L’ingresso di Astaldi all’interno del gruppo Webuild è un passaggio fondamentale per la nascita del colosso italiano delle costruzioni. Dopo l’assemblea dei bondholders da 750 milioni, prevista per il 10 marzo, da cui si attende presumibilmente un voto negativo della maggioranza degli obbligazionisti per la proposta di concordato, la parola spetta all’adunanza generale dei creditori prevista per il 26 marzo. Con l’80% dei voti favorevoli all’assemblea degli obbligazionisti Astaldi possessori del bond da 140 milioni, il 25 febbraio, che rappresentavano circa il 4% dell’esposizione complessiva di Astaldi, è stata di fatto superata la soglia del 60% dei creditori pronti a dire si al piano di continuità nell’ambito della adunanza generale dei creditori del 26 marzo, considerando anche le banche, che detengono poco più del 56% del debito di 3,5 miliardi di Astaldi.

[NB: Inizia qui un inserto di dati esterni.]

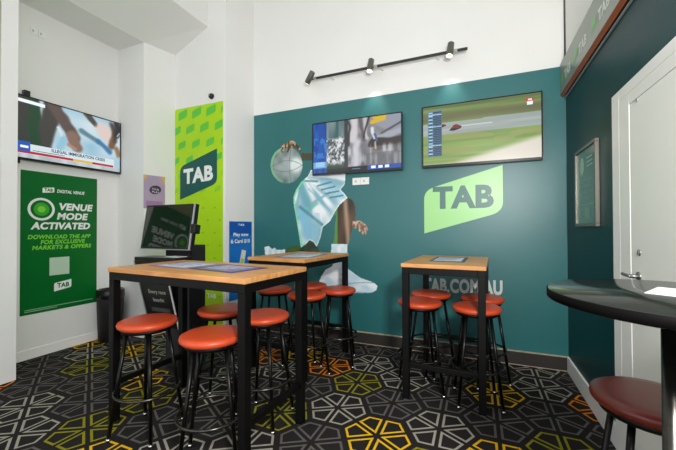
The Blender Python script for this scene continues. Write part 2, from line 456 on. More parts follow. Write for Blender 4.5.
def print_colour(k, x, z, P):
    e = edge(x, z, P)
    if k == 'ball':
        u = (x+2.218)/.235; v = (z-2.115)/.232
        c = mixc((96, 116, 112), (196, 204, 206), .42+.7*(vn(x*13, z*11)-.5)+.2*u)
        c = mixc(c, (226, 236, 236), sst(.45, .75, 1-math.hypot(u-.62, v+.05)))
        if abs(u-.20-.12*v*v) < .035 or abs(v-.25+.35*u*u) < .03 or abs(v+.35-.3*u*u) < .03: c = mixc(c, (78, 106, 104), .4)
        if u < -.2 and e < .03: c = mixc(c, (140, 214, 150), .7)
        return mixc(c, (60, 100, 96), sst(.0, 1.2, v*-.6+.1)*.4)
    if k in ('arm', 'fingers', 'hand'):
        c = mixc((78, 56, 38), (198, 168, 134), sst(.3, .85, vn(x*44, z*36)))
        if k == 'hand': c = mixc((104, 70, 48), (220, 196, 168), vn(x*45, z*45))
        if k == 'arm': c = mixc((44, 82, 70), (84, 66, 44), sst(2.14, 2.22, z))
        return c
    if k == 'jersey':
        def seg(ax, az, bx, bz):
            l = (bx-ax)**2+(bz-az)**2; t = max(0, min(1, ((x-ax)*(bx-ax)+(z-az)*(bz-az))/l))
            return math.hypot(x-ax-t*(bx-ax), z-az-t*(bz-az))
        an = math.atan2(z-1.97, x+1.99); rr = math.hypot(z-1.97, x+1.99)
        f = sst(.2, .8, .75*vn(an*9+20, rr*2.4)+.35*vn(x*9, z*9)-.05)
        c = mixc((124, 176, 194), (240, 246, 250), .12+.95*f)
        for s_, w_, col in ((seg(-2.02,1.86,-1.90,1.60), .07, (104, 170, 184)), (seg(-2.04,1.45,-1.80,1.62), .035, (112, 186, 176)), (seg(-1.99,1.50,-1.90,1.25), .09, (132, 196, 226)),
                            (seg(-1.78,1.40,-1.80,1.14), .022, (156, 200, 210)),
                            (seg(-1.70,1.86,-1.46,1.70), .05, (150, 204, 226)), (seg(-1.86,1.62,-1.62,1.74), .02, (132, 180, 192))):
            c = mixc(c, col, .85*(1-sst(w_*.3, w_*1.3, s_)))
        c = mixc(c, (70, 136, 148), .8*(1-sst(.006, .030, seg(-2.02, 1.58, -1.72, 1.36))))
        if z < 1.50 and x < -1.74: c = mixc(c, (120, 180, 204), .35*sst(.25, .8, vn(x*26, z*4)))
        for fx, fz in ((-1.62, 1.53),):
            c = mixc(c, (116, 172, 190), .55*(1-sst(.004, .020, seg(-1.90, 1.80, fx, fz))))
        c = mixc(c, (52, 110, 116), .7*(1-sst(.004, .018, seg(-2.00, 1.905, -1.78, 1.885))))
        for q in range(4):
            if seg(-1.78+.055*q, 1.83-.05*q, -1.60+.05*q, 1.865-.055*q) < .010: c = mixc(c, (62, 112, 132), .75)
        if e < .024 and x < -1.95: c = mixc(c, (130, 228, 170), .7)
        return mixc(c, (246, 250, 250), .6) if e < .012 and x > -1.95 else c
    if k in ('thigh', 'knee', 'shin'):
        c = mixc((40, 34, 26), (104, 78, 56), .9*vn(x*14, z*5)+.1)
        if k == 'thigh':
            c = mixc(c, (186, 158, 132), .8*(1-sst(.0, .05, abs(x+1.40+.08*(z-1.4)))))
            if x < -1.52 and e < .045: c = mixc(c, (92, 170, 70), .75)
        if k == 'knee': c = mixc((34, 58, 50), (70, 74, 52), vn(x*20, z*20))
        if k == 'shin': c = mixc((60, 96, 40), (112, 82, 50), sst(.5, .8, vn(x*18, z*22)))
        return c
    if k in ('frontsock', 'backsock'):
        return mixc((180, 218, 230), (246, 250, 252), .2+.9*vn(x*24, z*14))
    c = mixc((176, 214, 232), (246, 250, 254), .2+1.0*vn(x*10+z*12, z*16-x*4))
    l = z-.60-.10*math.sin((x+1.7)*2.4)
    if abs(l) < .007 or z < .585: c = mixc(c, (110, 160, 178), .6)
    return c
def mural_part(k, parent, lift, cell=.0065):
    P = MP[k]; x0, x1, z0, z1 = bbox(P); nx = int((x1-x0)/cell)+2; nz = int((z1-z0)/cell)+2
    idx = {}; vs = []; fs = []; cols = []
    def vid(i, j):
        if (i, j) not in idx:
            idx[(i, j)] = len(vs); x = x0+i*cell; z = z0+j*cell
            vs.append(tuple(BF @ Vector((x, z, lift)))); cols.extend([*lin(tuple(max(0, min(255, q)) for q in print_colour(k, x, z, P))), 1])
        return idx[(i, j)]
    for i in range(nx):
        for j in range(nz):
            if inpoly(x0+(i+.5)*cell, z0+(j+.5)*cell, P):
                fs.append((vid(i, j), vid(i+1, j), vid(i+1, j+1), vid(i, j+1)))
    me = bpy.data.meshes.new(k); me.from_pydata(vs, [], fs)
    me.color_attributes.new('Col', 'FLOAT_COLOR', 'POINT').data.foreach_set('color', cols)
    me.materials.append(PRINT); me.update()
    return me
PRINT = attr_mat('printed_vinyl', rough=.42)
mu = empty('wall_mural', (-1.8, YB, 1.0))
tag(mu, 'life-size print of a basketball player in white kit on the teal wall', 'mural')
for k, nm, lift in (('arm','forearm',.0006),('shin','rear_shin',.0006),('backsock','rear_sock',.0010),('knee','rear_knee',.0010),('thigh','front_leg',.0010),
                    ('jersey','white_kit',.0014),('frontsock','front_sock',.0014),('shoe','white_shoe',.0018),('hand','open_hand',.0014),
                    ('ball','ball',.0014),('fingers','fingers',.0018)):
    o = bpy.data.objects.new(nm, mural_part(k, mu, lift)); COL.objects.link(o); o.parent = mu
    o.matrix_parent_inverse = Matrix.Translation((1.8, -YB, -1.0))

# green posters on the left wall
g0 = mat('green_poster_print', (4, 104, 40), .3, spec=.35, var=.06, vscale=1.5)
gd = flat('poster_white', (236, 240, 236)); gl = flat('poster_lime', (122, 214, 60))
def ring(b, cx, cy, r0, r1, m, n=40, sy=1.0):
    vs = [(cx+r0*math.cos(2*PI*i/n), cy+sy*r0*math.sin(2*PI*i/n), 0) for i in range(n)]+[(cx+r1*math.cos(2*PI*i/n), cy+sy*r1*math.sin(2*PI*i/n), 0) for i in range(n)]
    b.add(vs, [(i, n+i, n+(i+1) % n, (i+1) % n) for i in range(n)], m)
def venue_poster(LF, x0, label):
    b = MB(); b.T = LF
    z0, w, h = .448, .722, 1.462
    b.box(x0, z0, 0, x0+w, z0+h, .004, g0)
    b.T = SH(LF, .0052)
    U = lambda u: x0+u*w
    V = lambda v: z0+v*h
    b.poly(badge(U(.25), V(.853), .105, .066, .12, .1), gd)
    b.T = SH(LF, .006); b.text('TAB', U(.25)+.016, V(.853)+.018, .076, .034, g0, bold=.04); b.T = SH(LF, .0052)
    b.text('DIGITAL VENUE', U(.43), V(.862), .27, .036, gd, bold=.03, shear=.15)
    ring(b, U(.24), V(.735), .094, .118, gd)
    ring(b, U(.24), V(.735), .0001, .068, flat('poster_bright_green', (58, 168, 40)))
    b.T = SH(LF, .006); ring(b, U(.24), V(.735), .0001, .034, gl); b.T = SH(LF, .0052)
    b.text('VENUE', U(.44), V(.733), .345, .080, gd, bold=.05, shear=.18)
    b.text('MODE', U(.43), V(.662), .30, .078, gd, bold=.05, shear=.18)
    b.text('ACTIVATED', U(.11), V(.590), .56, .078, gd, bold=.05, shear=.18)
    b.text('DOWNLOAD THE APP', U(.08), V(.522), .59, .046, gl, bold=.035, shear=.18)
    b.text('FOR EXCLUSIVE', U(.23), V(.484), .42, .046, gl, bold=.035, shear=.18)
    b.text('MARKETS & OFFERS', U(.13), V(.445), .56, .046, gl, bold=.035, shear=.18)
    b.poly(badge(U(.40), V(.135), .165, .115, .16, .1), gd)
    b.T = SH(LF, .006); b.text('TAB', U(.40)+.028, V(.135)+.036, .115, .050, g0, bold=.04); b.T = SH(LF, .0052)
    sp = flat('poster_small_print', (150, 196, 160))
    for r in range(2): b.rect(U(.05), V(.030-.012*r), U(.94-.5*r), V(.030-.012*r)+.007, sp)
    b.rect(U(.34), V(.255), U(.60), V(.385), flat('poster_pale_panel', (190, 214, 192)))
    tag(b.build('venue_poster'), label, 'poster')
venue_poster(LF, 1.842, 'large green venue mode poster on the white left wall below the television')
venue_poster(frame((XP, 0, 0), (0,1,0), (0,0,1)), .77, 'green venue mode poster seen only as a reflection in the betting terminal screen')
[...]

In caso di mancata approvazione della proposta di concordato Astaldi da parte dei creditori, l’alternativa per Astaldi sarebbe l’apertura di una procedura di Amministrazione Straordinaria. Gli effetti risulterebbero dirompenti anche rispetto alla capacità di soddisfazione dei creditori: verrebbero a mancare i presupposti per il valore economico aziendale nonché per la valorizzazione gli asset da vendere. L’Amministrazione Straordinaria comporterebbe un marcato rallentamento dell’operatività aziendale con forte rischio di non essere più in grado di fare fronte alle esigenze di cassa di breve termine i cui effetti negativi sarebbero la possibilità di perdita di commesse in portafoglio per oltre 5 miliardi di euro: è prevedibile la cancellazione immediata dei contratti esteri, specie nei Paesi che non riconoscono la normativa concorsuale italiana; in Italia è prevedibile l’estromissione di Astaldi dai contratti, con immediate conseguenze sui livelli occupazionali in Italia.

Tra gli effetti negativi ci sarebbe anche l’aumento del debito concordatario per più di 4 miliardi di euro, prevalentemente per effetto delle escussioni sui contratti cancellati o risolti e minori proventi dalla vendita degli asset in concessione. La Società non avrebbe l’opportunità di completare tramite risorse finanziarie proprie alcune delle opere destinate ad essere cedute. È facile intuire quali potrebbero essere le ripercussioni negative della mancata approvazione del concordato non solo sui creditori di Astaldi ma più in generale sul settore delle costruzioni del Paese con progetti in corso che potrebbero essere fortemente rallentati se non bloccati e la filiera delle piccole e medie imprese che soffrirebbero ulteriormente con inevitabili effetti negativi sull’occupazione.